Thinking Like a Lawyer

One of the first things new students in law school learn is that they need to start thinking like lawyers. This is a motto that’s repeated over and over again. And no, the main goal of thinking like a lawyer is not an attempt to become the butt of many lawyer jokes. Thinking like a lawyer means taking an argument and the facts, supporting that argument, and distinguishing those facts to formulate the possibilities of different arguments so that you can anticipate them. Not all law students end up thinking like lawyers. Some quit law school after they realize they are unable to do so. Some finish law school and end up practicing law, even though they have not mastered this art. Some law students are lucky enough to enter law school having already mastered this motto. My daughter, Addie, has already mastered the art of thinking like a lawyer, even if she does think that being a lawyer is a boring career.

A little over two years ago, just prior to Christmas, my family moved into our new home. My wife was still excited about the brand new gas range and oven that we had installed. As part of that excitement, she eagerly cooked two massive Thanksgiving sized meals for both Christmas Eve and Christmas. Although we had invited family and friends over to help us out in the eating department, our refrigerator was stuffed with leftovers after the holidays.

The only people left in our house on the day after Christmas were my wife, my twenty-something year old sister, Addie, and me. Addie was still pretty excited about all of her Christmas presents and she was still very much acting as if the holiday was still going. The Christmas tree was still decorated and lit up in our front room.  The presents were still stacked in piles around the outside edges of the front room and the Christmas candy was sitting on the table, which included a large bowl of M&Ms.  Since it still looked like it was Christmas, Addie was still under the impression that she would get special treatment that she’d received on that day.

Lunchtime rolled around and I made it clear to everybody that it would not be okay to waste any of the food in the refrigerator, and, therefore, we would all be eating leftovers until those leftovers were gone.  Addie decided that since Christmas was still going, even if only in her mind, she was going to have pancakes for lunch. This is the conversation that followed:

Me: “Addie, what do you want for lunch?”

Addie: “I’ll have pancakes”

Me: “We aren’t having pancakes, we’re having leftovers.”
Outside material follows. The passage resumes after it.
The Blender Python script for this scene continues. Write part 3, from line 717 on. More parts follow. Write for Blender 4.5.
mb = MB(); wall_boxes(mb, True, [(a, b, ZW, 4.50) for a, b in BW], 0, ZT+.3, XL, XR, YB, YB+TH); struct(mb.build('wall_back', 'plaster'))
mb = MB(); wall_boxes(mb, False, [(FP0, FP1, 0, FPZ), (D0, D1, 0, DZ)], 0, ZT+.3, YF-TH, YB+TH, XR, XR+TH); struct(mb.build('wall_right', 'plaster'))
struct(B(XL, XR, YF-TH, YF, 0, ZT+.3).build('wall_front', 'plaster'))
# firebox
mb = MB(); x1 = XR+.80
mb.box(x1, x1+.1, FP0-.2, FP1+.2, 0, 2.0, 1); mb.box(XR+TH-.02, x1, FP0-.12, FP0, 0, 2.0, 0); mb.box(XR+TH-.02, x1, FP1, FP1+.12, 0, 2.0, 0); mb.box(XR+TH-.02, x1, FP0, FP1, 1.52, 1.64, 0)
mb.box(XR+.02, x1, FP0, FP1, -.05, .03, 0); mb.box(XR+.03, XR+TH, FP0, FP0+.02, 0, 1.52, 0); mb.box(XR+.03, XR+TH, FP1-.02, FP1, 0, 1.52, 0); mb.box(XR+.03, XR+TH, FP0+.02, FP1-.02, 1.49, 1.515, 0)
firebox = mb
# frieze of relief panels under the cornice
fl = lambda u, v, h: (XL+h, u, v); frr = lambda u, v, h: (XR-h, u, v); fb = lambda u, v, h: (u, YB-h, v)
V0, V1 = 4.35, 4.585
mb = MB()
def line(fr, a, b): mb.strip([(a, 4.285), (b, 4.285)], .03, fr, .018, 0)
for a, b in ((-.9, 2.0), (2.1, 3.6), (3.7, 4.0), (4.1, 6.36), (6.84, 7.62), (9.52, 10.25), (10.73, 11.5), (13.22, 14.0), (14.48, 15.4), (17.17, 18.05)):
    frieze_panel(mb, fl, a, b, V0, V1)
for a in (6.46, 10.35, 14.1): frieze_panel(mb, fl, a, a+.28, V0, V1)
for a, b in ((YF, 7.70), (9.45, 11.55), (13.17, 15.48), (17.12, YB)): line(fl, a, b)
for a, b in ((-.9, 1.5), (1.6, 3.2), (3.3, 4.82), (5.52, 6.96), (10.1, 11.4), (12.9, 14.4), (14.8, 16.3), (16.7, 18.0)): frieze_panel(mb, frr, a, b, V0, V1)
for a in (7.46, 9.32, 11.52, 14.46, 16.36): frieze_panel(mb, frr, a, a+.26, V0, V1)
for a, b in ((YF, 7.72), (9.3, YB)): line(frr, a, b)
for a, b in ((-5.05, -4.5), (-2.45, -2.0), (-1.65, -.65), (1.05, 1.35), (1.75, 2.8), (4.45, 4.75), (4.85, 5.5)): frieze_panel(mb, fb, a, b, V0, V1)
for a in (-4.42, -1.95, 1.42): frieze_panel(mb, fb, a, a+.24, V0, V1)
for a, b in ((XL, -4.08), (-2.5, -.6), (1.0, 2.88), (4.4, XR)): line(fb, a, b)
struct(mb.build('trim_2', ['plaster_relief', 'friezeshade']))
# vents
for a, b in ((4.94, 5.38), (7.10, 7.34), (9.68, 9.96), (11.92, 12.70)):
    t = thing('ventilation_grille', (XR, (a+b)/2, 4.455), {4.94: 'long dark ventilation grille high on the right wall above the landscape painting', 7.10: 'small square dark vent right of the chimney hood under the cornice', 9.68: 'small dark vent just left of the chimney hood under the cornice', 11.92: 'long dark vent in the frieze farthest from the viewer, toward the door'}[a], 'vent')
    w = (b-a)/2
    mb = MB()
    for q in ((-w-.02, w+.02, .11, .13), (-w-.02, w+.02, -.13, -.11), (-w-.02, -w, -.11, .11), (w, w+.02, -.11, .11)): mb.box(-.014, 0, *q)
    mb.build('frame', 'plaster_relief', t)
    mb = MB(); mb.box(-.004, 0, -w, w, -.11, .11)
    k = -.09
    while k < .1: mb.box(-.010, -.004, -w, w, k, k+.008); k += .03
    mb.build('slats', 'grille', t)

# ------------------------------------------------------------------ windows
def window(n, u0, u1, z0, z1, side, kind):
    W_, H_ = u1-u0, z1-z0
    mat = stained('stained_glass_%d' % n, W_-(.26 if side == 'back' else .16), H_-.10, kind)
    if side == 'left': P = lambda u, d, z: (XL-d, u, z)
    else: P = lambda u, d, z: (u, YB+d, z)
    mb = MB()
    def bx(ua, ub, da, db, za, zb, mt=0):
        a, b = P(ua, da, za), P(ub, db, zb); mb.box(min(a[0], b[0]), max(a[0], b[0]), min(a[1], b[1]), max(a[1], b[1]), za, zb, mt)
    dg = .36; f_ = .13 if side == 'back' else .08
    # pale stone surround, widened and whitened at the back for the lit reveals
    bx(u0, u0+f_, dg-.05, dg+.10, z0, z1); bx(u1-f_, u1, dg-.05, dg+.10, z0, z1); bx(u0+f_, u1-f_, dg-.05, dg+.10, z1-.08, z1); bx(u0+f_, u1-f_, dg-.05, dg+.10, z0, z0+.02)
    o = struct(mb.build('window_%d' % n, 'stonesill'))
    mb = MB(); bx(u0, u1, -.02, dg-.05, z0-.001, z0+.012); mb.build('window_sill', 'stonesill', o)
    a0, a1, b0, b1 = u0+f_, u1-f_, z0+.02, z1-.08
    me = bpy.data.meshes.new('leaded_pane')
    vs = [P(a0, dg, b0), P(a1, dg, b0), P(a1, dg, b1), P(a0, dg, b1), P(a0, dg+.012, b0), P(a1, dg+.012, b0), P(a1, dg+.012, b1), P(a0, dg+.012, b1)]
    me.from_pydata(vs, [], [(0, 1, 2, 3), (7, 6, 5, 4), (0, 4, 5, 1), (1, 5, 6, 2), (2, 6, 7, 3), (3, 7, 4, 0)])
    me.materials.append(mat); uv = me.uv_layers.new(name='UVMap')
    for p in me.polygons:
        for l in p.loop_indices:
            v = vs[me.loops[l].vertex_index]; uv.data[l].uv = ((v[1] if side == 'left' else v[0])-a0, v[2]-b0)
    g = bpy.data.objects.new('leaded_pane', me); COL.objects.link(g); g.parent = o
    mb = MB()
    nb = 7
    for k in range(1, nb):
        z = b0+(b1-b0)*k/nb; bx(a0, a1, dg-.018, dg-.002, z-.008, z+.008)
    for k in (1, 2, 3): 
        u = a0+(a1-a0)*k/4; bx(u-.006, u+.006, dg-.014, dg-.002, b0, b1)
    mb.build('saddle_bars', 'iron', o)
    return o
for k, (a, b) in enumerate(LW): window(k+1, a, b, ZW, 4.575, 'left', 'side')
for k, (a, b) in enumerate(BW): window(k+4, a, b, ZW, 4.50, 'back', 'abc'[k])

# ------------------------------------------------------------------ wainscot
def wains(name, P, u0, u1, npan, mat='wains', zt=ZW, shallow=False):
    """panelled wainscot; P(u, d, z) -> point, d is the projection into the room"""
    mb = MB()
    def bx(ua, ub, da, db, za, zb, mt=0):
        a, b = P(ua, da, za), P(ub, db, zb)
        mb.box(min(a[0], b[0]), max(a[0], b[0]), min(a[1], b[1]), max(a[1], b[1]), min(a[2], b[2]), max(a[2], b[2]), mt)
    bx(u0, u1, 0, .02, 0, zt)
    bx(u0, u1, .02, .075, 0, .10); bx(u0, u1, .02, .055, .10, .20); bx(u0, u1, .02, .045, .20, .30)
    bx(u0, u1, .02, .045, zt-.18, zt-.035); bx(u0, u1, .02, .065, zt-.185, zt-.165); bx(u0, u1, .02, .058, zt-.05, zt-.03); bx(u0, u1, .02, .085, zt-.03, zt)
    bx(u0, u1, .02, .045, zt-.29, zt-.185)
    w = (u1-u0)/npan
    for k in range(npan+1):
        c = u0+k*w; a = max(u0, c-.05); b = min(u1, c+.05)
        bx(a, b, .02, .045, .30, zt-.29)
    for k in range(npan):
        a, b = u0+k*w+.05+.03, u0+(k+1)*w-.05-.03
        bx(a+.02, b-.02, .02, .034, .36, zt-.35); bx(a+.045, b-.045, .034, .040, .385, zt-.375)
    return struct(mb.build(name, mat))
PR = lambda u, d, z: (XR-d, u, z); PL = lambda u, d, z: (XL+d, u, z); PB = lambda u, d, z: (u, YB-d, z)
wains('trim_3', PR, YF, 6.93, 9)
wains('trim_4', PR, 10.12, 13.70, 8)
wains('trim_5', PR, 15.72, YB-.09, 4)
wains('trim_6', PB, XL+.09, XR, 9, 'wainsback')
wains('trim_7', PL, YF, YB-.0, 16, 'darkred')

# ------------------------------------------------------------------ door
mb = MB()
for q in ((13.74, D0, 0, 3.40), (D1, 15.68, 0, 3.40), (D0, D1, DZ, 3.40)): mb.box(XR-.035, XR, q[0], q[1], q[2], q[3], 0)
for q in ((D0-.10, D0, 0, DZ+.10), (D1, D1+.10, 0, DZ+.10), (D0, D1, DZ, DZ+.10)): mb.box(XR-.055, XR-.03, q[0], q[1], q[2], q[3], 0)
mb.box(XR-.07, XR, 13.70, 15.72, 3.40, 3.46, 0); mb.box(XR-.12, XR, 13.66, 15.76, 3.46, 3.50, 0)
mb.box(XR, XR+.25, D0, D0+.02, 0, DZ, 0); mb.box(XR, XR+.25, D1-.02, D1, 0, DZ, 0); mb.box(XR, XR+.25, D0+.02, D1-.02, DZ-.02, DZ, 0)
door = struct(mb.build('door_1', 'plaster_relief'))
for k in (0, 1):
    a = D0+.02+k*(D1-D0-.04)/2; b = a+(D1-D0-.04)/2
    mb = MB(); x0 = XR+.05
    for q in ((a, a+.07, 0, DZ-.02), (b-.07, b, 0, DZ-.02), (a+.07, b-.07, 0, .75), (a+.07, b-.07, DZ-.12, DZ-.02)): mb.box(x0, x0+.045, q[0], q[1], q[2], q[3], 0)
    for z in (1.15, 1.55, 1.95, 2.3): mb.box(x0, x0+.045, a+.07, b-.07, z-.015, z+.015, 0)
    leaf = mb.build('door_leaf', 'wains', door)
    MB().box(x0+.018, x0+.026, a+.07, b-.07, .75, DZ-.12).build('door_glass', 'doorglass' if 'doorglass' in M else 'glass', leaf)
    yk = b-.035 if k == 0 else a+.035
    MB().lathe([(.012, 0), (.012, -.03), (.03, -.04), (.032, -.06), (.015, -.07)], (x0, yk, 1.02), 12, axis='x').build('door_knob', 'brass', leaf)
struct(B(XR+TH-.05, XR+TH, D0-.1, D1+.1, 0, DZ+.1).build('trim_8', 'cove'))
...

Addie: “But I want pancakes.”

Me: “We are only having leftovers and pancakes are not leftovers. If you do not want leftovers, then you can go without lunch.”

Addie: “Alright.”

At this point, I turned to walk from the dining room and headed into the kitchen. As I approached the refrigerator I heard some chuckling from my wife and my sister. I ignored the laughter and began pulling the leftovers out. When I was done pulling out the leftovers, I turned to see why my wife and sister were chuckling in the background. I immediately noticed that while I had been focused on getting our meal ready, Addie had gotten up from her chair and had pulled the giant bowl of M&Ms over to her spot at the table, where she was now eating them. I shouted, “Addie, what are you doing?”  Addie responded, “You said we were having leftovers for lunch, and these M&Ms are leftovers.”